## [WHAT TO WORK ON]
Exactly reproduce the lines from the line that has "Write part 2 of" down to the last line of the entries, inclusive.

↓↓↓

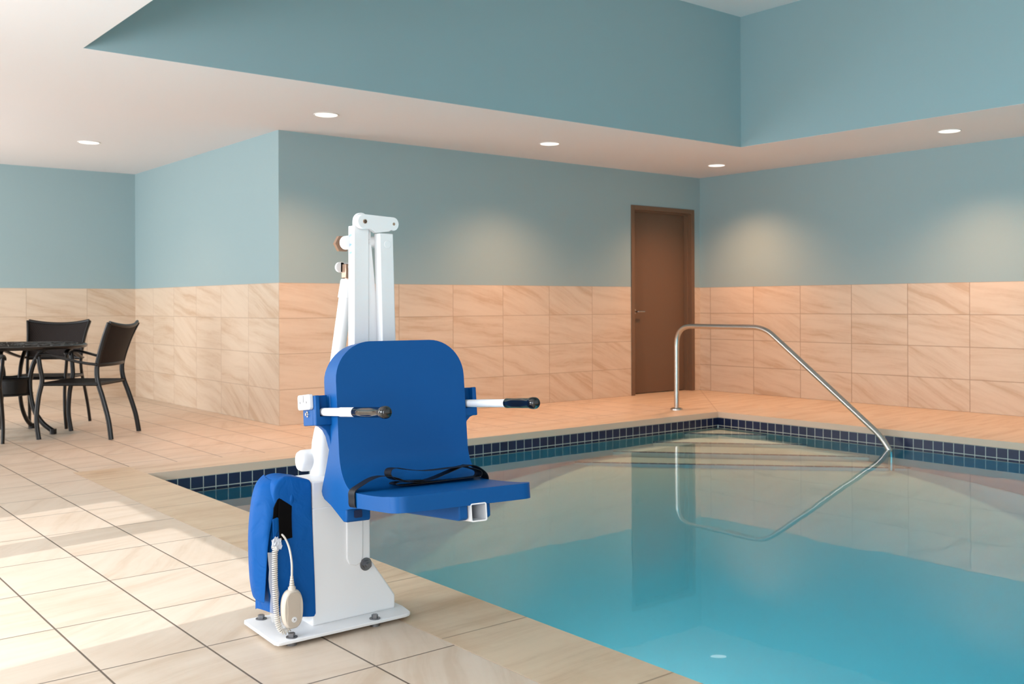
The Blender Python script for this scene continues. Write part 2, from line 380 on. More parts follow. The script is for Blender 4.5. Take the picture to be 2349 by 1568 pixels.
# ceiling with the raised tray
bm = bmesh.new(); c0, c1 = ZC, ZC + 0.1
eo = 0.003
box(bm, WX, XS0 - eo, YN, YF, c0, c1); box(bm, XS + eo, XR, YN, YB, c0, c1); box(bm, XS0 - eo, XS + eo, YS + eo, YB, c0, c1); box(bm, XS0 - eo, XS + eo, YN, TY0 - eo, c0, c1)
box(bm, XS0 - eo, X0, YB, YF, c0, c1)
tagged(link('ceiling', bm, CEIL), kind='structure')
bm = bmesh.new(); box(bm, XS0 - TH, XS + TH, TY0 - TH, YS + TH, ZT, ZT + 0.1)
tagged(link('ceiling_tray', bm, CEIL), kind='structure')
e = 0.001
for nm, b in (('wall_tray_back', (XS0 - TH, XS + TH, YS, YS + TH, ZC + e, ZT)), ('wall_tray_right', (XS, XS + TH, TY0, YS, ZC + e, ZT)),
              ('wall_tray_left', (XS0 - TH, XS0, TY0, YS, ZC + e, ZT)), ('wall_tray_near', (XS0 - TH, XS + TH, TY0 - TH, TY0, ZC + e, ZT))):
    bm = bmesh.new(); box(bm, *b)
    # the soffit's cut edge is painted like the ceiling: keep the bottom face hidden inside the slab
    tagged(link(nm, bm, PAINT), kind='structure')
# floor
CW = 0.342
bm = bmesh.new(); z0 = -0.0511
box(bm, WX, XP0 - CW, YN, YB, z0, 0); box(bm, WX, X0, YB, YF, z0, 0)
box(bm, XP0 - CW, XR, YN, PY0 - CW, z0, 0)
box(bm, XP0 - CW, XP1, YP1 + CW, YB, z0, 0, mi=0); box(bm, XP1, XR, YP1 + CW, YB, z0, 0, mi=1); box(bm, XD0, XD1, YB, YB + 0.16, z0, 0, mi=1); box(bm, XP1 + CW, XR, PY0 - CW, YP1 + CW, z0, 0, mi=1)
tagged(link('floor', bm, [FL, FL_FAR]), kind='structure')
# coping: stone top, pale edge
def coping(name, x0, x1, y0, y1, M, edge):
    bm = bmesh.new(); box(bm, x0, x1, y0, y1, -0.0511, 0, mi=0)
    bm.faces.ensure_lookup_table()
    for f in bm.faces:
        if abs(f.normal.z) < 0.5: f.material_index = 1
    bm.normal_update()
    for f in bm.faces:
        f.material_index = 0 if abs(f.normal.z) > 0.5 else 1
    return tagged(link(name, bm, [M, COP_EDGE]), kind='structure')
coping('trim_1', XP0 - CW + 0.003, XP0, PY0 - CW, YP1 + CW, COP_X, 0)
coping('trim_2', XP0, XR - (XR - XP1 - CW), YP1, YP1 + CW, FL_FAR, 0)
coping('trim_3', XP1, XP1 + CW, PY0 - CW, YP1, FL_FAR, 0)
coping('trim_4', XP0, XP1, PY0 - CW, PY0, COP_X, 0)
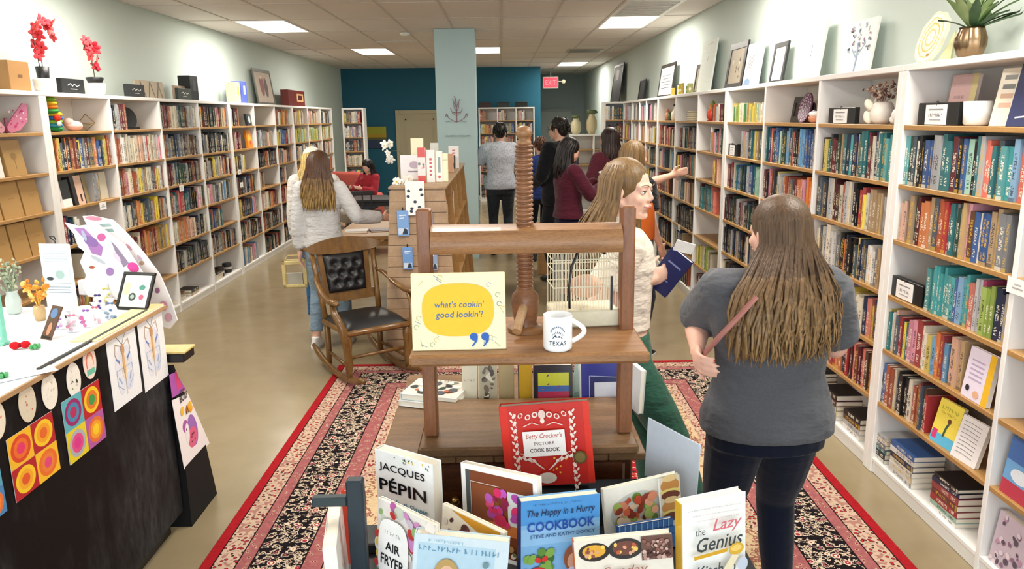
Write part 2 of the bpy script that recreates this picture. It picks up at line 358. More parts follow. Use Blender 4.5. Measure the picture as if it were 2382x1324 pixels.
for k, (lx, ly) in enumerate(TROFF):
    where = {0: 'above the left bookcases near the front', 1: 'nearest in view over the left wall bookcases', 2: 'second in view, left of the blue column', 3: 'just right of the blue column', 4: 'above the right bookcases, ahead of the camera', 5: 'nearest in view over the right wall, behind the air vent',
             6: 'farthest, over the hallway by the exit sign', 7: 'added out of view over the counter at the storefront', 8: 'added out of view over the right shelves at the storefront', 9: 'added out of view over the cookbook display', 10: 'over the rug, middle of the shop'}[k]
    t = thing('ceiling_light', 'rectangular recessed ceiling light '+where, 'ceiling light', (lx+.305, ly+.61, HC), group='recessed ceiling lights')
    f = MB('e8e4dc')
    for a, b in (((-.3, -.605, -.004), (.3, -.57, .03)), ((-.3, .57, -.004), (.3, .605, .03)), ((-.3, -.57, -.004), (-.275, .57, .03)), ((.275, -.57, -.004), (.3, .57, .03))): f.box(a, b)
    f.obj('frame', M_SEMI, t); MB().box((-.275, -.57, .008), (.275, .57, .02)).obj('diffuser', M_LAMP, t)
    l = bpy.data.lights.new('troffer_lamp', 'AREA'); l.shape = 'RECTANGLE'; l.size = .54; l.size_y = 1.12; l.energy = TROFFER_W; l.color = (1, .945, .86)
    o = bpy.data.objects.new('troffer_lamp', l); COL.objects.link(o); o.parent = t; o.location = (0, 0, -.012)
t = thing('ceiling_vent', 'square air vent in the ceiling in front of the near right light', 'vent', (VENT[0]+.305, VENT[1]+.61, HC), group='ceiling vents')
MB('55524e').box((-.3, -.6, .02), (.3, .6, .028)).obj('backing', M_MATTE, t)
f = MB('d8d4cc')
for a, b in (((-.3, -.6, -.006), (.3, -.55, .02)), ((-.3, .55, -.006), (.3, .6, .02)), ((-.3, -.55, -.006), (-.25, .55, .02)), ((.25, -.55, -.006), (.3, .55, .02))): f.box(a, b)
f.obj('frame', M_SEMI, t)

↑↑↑

## [EXERCISE ANSWER]
Write part 2 of the bpy script that recreates this picture. It picks up at line 358. More parts follow. Use Blender 4.5. Measure the picture as if it were 2382x1324 pixels.
for k, (lx, ly) in enumerate(TROFF):
    where = {0: 'above the left bookcases near the front', 1: 'nearest in view over the left wall bookcases', 2: 'second in view, left of the blue column', 3: 'just right of the blue column', 4: 'above the right bookcases, ahead of the camera', 5: 'nearest in view over the right wall, behind the air vent',
             6: 'farthest, over the hallway by the exit sign', 7: 'added out of view over the counter at the storefront', 8: 'added out of view over the right shelves at the storefront', 9: 'added out of view over the cookbook display', 10: 'over the rug, middle of the shop'}[k]
    t = thing('ceiling_light', 'rectangular recessed ceiling light '+where, 'ceiling light', (lx+.305, ly+.61, HC), group='recessed ceiling lights')
    f = MB('e8e4dc')
    for a, b in (((-.3, -.605, -.004), (.3, -.57, .03)), ((-.3, .57, -.004), (.3, .605, .03)), ((-.3, -.57, -.004), (-.275, .57, .03)), ((.275, -.57, -.004), (.3, .57, .03))): f.box(a, b)
    f.obj('frame', M_SEMI, t); MB().box((-.275, -.57, .008), (.275, .57, .02)).obj('diffuser', M_LAMP, t)
    l = bpy.data.lights.new('troffer_lamp', 'AREA'); l.shape = 'RECTANGLE'; l.size = .54; l.size_y = 1.12; l.energy = TROFFER_W; l.color = (1, .945, .86)
    o = bpy.data.objects.new('troffer_lamp', l); COL.objects.link(o); o.parent = t; o.location = (0, 0, -.012)
t = thing('ceiling_vent', 'square air vent in the ceiling in front of the near right light', 'vent', (VENT[0]+.305, VENT[1]+.61, HC), group='ceiling vents')
MB('55524e').box((-.3, -.6, .02), (.3, .6, .028)).obj('backing', M_MATTE, t)
f = MB('d8d4cc')
for a, b in (((-.3, -.6, -.006), (.3, -.55, .02)), ((-.3, .55, -.006), (.3, .6, .02)), ((-.3, -.55, -.006), (-.25, .55, .02)), ((.25, -.55, -.006), (.3, .55, .02))): f.box(a, b)
f.obj('frame', M_SEMI, t)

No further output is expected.